French President Nicolas Sarkozy, shown here in February, has pledged $1.16 billion Cdn to digitize France's cultural treasures.French President Nicolas Sarkozy, shown here in February, has pledged $1.16 billion Cdn to digitize France's cultural treasures. (Thibault Camus/Associated Press)

France will spend nearly $1.16 billion Cdn to digitize its national treasures, President Nicolas Sarkozy told reporters in Paris on Monday.

The money is part of a $54-billion stimulus package the president announced to boost France's economic growth and competitiveness.

The plan to scan French literary works, audiovisual archives and historical documents by computer underscores the Sarkozy government's push to maintain control of its cultural heritage in the face of online giant Google's global drive to digitize the world's literary works.

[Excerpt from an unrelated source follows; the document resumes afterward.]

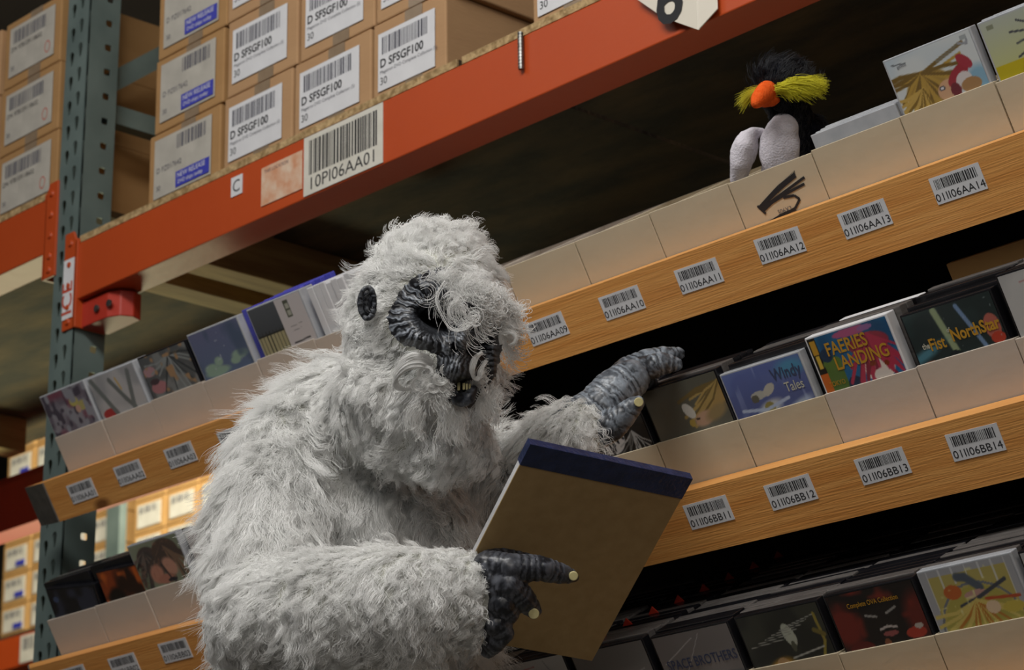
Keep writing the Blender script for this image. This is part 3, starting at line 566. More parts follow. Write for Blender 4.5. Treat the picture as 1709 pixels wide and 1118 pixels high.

"We are going to launch a big public-private partnership" to digitize national holdings such as archives and museum pieces "while still staying in charge of our heritage," the French president said. "There is no question of letting this heritage go."

In August, the French National Library announced it was in discussions with Google over digitization of its collections.

Uproar from officials

That provoked an uproar among French officials and the country's publishing industry, and discussions have been suspended.

"We won't let ourselves be stripped of our heritage to the benefit of a big company, no matter how friendly, big or American it is," Sarkozy said last week.

The U.S. District Court for the Southern District of New York is assessing the legality of Google's digitization plan. In a September submission to the court, the French Ministry of Culture wrote that the plan did not conform to intellectual property law or to competition law and threatens cultural diversity.

But National Library president Bruno Racine told the New York Times that the cost of digitizing the National Library's collections alone, which include more than 14 million books and several million other documents, will run to more than $1.6 billion Cdn.

He stressed the need of a partnership with the private section to secure the capital for the projects.